(Records)

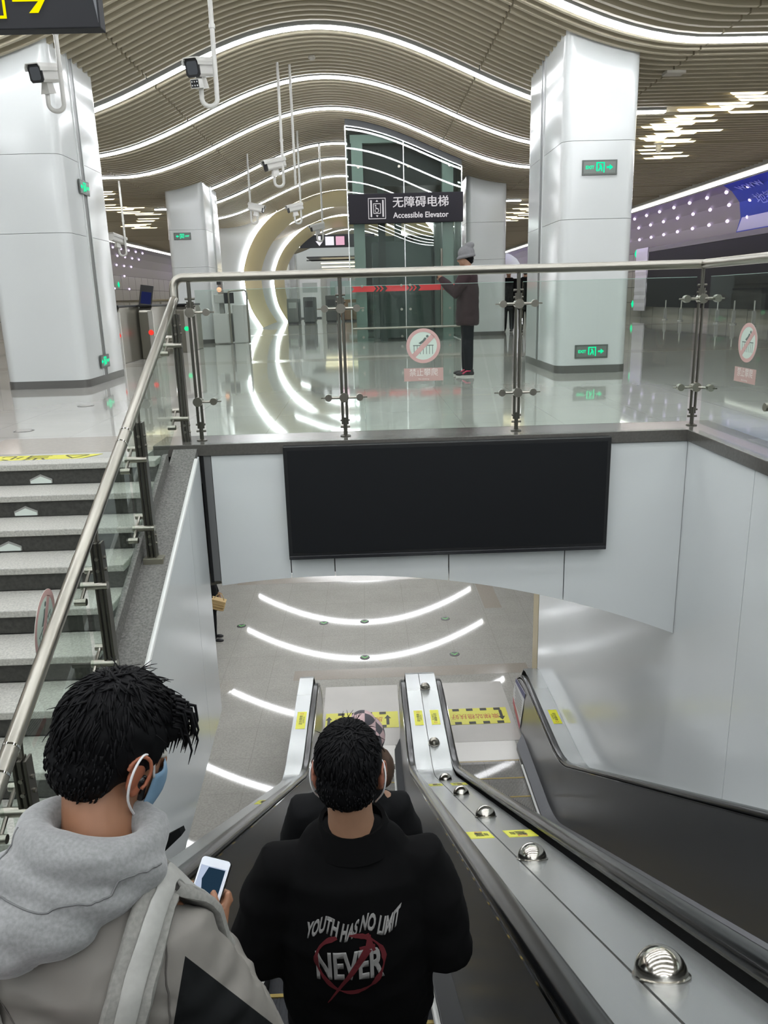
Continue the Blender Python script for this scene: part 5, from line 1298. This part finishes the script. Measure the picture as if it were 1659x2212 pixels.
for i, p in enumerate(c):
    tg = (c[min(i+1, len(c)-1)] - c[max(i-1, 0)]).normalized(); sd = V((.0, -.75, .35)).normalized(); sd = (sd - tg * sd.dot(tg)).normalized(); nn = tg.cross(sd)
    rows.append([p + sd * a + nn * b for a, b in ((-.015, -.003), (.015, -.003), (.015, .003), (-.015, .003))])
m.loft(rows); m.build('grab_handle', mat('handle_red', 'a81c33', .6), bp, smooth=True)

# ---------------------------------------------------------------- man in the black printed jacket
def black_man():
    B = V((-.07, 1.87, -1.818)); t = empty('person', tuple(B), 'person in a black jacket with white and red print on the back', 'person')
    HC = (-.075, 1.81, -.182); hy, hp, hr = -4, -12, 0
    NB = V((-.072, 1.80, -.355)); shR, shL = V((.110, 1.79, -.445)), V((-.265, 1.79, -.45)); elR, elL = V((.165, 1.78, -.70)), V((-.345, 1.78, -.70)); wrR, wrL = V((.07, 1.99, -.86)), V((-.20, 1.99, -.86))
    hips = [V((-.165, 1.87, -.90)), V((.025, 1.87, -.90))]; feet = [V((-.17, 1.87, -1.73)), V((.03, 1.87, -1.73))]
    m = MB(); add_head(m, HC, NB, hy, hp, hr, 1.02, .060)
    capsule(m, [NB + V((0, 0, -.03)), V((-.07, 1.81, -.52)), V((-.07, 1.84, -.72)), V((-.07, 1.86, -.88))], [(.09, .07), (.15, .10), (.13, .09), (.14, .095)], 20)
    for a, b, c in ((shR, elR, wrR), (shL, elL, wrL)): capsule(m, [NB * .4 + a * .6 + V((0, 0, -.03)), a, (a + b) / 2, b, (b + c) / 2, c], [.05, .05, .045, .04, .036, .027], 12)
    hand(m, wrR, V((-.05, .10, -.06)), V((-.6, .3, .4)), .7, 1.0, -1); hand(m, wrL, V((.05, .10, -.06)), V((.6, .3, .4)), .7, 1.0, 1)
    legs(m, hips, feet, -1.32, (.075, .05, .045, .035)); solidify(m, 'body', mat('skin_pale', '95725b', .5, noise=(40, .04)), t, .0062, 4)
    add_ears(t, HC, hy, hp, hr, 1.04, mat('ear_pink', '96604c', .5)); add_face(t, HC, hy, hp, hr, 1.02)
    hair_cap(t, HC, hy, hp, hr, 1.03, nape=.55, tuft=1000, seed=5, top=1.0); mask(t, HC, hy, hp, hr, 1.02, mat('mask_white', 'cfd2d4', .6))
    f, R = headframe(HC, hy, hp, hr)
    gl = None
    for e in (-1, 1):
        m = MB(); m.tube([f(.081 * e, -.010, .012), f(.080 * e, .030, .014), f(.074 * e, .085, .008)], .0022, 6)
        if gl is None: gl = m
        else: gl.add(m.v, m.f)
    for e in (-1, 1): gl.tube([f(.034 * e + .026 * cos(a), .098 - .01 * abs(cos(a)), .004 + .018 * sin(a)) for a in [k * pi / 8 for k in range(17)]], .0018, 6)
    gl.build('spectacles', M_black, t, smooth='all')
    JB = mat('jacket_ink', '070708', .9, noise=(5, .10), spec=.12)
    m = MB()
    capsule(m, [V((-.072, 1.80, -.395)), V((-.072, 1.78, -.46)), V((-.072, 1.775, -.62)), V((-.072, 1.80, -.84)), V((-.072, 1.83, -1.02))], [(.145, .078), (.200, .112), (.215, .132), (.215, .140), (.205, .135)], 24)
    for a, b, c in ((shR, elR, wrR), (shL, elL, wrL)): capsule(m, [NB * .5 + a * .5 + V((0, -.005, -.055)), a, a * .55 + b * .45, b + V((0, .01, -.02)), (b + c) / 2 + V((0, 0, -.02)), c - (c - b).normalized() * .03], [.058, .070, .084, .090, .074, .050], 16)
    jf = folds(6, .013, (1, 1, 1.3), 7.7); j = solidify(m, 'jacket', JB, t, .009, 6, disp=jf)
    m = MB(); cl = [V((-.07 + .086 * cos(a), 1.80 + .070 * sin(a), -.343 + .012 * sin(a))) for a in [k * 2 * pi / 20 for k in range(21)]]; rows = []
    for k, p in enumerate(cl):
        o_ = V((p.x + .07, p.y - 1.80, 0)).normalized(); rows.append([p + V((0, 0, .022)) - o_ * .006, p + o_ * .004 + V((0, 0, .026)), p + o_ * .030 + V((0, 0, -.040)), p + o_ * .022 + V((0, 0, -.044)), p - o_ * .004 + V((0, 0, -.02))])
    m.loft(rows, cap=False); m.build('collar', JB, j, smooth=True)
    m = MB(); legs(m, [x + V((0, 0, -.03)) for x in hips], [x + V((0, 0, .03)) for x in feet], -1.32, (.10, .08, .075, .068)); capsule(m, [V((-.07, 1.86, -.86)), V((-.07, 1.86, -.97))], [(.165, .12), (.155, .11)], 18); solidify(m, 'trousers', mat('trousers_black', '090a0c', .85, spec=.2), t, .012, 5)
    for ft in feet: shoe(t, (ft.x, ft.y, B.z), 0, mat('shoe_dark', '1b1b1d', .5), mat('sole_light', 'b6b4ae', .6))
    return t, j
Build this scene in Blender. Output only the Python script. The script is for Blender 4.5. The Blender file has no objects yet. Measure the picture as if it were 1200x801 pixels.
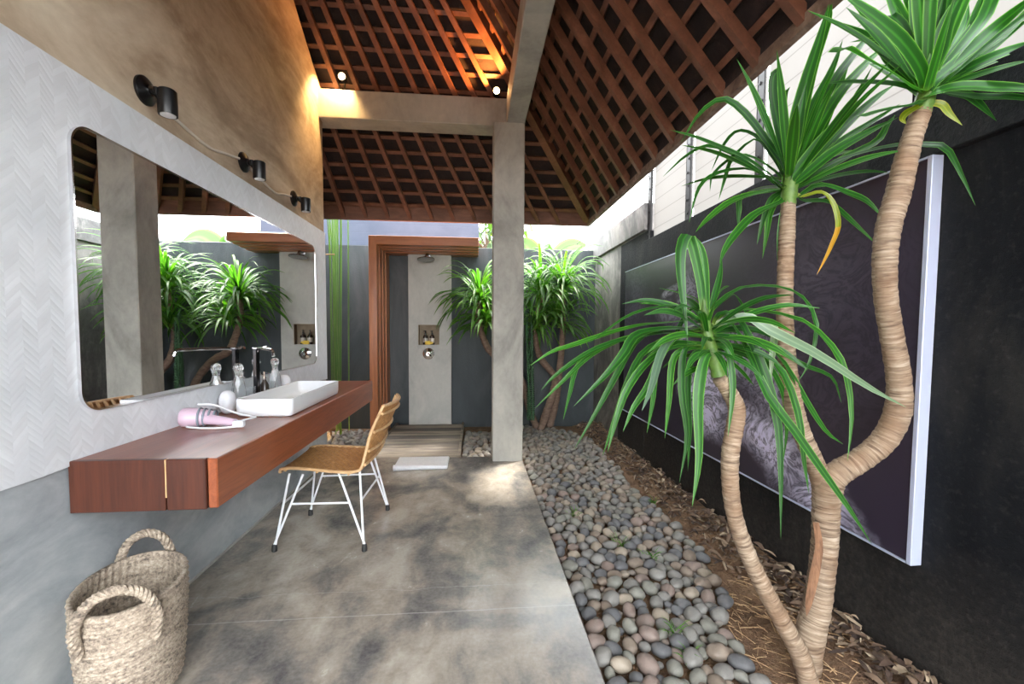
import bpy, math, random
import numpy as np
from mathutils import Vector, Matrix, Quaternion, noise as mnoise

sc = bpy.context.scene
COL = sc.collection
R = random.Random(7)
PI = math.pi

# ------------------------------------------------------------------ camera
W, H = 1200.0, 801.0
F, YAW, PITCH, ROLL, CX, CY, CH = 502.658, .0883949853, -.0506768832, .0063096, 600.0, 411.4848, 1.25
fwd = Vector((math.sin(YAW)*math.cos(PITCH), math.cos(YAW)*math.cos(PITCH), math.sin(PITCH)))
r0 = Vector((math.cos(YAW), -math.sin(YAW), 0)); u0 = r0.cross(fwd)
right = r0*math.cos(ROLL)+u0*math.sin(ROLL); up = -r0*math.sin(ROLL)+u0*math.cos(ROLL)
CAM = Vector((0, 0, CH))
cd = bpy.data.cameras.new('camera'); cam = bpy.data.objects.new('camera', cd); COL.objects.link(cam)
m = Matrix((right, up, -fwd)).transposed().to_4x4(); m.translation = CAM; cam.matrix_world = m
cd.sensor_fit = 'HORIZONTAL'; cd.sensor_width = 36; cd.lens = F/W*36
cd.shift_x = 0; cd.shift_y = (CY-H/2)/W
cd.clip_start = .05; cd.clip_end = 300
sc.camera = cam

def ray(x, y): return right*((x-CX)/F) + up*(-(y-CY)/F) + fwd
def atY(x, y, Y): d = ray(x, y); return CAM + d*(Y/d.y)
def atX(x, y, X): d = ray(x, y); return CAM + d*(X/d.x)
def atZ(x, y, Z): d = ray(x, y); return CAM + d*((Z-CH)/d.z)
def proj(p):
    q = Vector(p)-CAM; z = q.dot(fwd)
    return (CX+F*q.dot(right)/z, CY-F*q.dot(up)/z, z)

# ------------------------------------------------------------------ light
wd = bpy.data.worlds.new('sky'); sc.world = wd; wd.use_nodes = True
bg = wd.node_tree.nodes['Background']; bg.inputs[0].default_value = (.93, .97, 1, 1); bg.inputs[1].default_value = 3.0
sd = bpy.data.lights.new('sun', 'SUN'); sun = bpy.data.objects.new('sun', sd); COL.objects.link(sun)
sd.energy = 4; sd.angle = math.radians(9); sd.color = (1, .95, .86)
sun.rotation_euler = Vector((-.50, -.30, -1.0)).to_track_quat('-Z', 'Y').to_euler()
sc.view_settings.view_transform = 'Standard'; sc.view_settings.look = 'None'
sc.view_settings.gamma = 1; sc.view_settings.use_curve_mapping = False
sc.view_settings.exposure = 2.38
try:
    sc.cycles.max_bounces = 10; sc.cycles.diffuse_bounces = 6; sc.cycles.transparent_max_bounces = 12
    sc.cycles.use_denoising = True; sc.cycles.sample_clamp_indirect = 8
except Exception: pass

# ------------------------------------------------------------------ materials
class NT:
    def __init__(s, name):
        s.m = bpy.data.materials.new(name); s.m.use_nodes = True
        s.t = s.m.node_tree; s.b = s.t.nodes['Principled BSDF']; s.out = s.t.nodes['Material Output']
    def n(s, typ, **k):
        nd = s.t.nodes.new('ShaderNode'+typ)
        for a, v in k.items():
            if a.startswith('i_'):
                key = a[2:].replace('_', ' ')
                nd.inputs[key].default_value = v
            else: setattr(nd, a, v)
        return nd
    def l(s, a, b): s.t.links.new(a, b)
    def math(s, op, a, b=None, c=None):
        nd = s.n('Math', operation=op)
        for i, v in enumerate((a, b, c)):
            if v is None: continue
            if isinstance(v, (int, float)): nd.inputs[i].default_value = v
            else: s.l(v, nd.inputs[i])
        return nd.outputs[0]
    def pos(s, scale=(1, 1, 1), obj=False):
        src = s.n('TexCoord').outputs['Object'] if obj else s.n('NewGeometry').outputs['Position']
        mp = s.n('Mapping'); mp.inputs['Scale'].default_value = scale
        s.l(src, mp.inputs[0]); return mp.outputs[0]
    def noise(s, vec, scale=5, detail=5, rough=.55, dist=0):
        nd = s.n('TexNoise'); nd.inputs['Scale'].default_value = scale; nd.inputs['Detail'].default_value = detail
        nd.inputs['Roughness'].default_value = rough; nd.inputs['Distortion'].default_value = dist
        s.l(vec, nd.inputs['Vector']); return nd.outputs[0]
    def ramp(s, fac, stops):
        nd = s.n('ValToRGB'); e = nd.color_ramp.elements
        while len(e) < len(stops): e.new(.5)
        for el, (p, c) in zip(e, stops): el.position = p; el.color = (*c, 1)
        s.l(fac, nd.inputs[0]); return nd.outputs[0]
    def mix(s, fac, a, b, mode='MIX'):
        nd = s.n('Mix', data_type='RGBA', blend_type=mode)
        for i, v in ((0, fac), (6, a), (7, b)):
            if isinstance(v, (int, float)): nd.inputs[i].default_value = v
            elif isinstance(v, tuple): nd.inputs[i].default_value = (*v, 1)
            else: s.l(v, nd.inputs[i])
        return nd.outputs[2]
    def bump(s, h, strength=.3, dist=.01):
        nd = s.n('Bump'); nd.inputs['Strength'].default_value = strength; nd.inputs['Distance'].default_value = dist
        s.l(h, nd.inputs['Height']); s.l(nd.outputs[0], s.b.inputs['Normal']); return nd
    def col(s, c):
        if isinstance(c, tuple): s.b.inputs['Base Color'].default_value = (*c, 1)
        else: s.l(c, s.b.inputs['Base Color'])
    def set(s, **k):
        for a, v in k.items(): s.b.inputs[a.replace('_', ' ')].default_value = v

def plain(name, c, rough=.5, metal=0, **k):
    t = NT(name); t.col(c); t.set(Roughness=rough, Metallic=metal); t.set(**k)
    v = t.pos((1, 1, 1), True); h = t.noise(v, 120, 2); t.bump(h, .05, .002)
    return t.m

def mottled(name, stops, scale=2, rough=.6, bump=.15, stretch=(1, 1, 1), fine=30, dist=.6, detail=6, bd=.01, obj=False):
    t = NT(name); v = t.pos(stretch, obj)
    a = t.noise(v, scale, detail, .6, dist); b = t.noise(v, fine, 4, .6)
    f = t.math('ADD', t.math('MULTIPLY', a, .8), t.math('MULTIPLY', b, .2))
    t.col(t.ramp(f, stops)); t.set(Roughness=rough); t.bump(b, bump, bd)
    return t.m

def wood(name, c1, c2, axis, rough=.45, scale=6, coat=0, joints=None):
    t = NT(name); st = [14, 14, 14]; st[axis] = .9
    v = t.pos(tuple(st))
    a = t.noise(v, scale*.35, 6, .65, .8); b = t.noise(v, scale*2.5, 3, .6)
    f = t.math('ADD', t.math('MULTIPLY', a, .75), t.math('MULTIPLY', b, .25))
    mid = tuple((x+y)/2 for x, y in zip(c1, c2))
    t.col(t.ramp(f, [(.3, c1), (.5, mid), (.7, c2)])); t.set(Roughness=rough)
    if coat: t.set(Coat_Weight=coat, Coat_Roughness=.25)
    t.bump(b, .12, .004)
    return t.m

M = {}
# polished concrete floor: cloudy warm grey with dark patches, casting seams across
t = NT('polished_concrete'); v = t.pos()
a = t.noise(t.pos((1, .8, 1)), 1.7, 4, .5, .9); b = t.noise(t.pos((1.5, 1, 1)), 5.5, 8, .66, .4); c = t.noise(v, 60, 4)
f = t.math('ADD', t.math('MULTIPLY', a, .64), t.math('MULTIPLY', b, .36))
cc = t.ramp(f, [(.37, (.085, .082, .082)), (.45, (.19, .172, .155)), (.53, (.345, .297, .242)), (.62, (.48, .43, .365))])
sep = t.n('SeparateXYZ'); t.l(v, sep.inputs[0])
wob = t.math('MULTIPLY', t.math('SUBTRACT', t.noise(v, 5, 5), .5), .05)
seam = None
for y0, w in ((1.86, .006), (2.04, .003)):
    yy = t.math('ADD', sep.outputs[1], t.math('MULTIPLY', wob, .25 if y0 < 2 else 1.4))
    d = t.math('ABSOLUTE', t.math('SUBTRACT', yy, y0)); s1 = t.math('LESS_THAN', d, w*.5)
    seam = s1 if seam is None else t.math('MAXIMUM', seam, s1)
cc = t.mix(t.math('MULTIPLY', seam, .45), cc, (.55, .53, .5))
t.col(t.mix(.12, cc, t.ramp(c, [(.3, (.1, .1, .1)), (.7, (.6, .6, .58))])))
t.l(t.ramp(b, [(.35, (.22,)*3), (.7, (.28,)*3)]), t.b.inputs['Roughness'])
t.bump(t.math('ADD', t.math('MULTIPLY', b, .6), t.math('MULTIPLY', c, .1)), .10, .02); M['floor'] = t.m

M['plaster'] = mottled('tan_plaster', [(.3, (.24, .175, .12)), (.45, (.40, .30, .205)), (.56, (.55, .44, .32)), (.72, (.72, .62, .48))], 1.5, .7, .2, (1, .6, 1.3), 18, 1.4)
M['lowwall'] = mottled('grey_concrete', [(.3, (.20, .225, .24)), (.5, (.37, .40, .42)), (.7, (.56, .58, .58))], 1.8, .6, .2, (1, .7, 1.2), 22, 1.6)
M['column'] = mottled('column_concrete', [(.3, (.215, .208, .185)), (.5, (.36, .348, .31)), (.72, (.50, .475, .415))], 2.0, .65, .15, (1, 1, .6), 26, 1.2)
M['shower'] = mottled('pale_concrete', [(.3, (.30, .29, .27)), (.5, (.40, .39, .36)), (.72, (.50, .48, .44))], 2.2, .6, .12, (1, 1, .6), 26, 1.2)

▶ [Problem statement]
Give back exactly the lines from the top of the records to the line containing "mat('handle_red', 'a81c33', .6), bp, smooth=True)", both included, and no pictures.

▶ [Written response]
Continue the Blender Python script for this scene: part 5, from line 1298. This part finishes the script. Measure the picture as if it were 1659x2212 pixels.
for i, p in enumerate(c):
    tg = (c[min(i+1, len(c)-1)] - c[max(i-1, 0)]).normalized(); sd = V((.0, -.75, .35)).normalized(); sd = (sd - tg * sd.dot(tg)).normalized(); nn = tg.cross(sd)
    rows.append([p + sd * a + nn * b for a, b in ((-.015, -.003), (.015, -.003), (.015, .003), (-.015, .003))])
m.loft(rows); m.build('grab_handle', mat('handle_red', 'a81c33', .6), bp, smooth=True)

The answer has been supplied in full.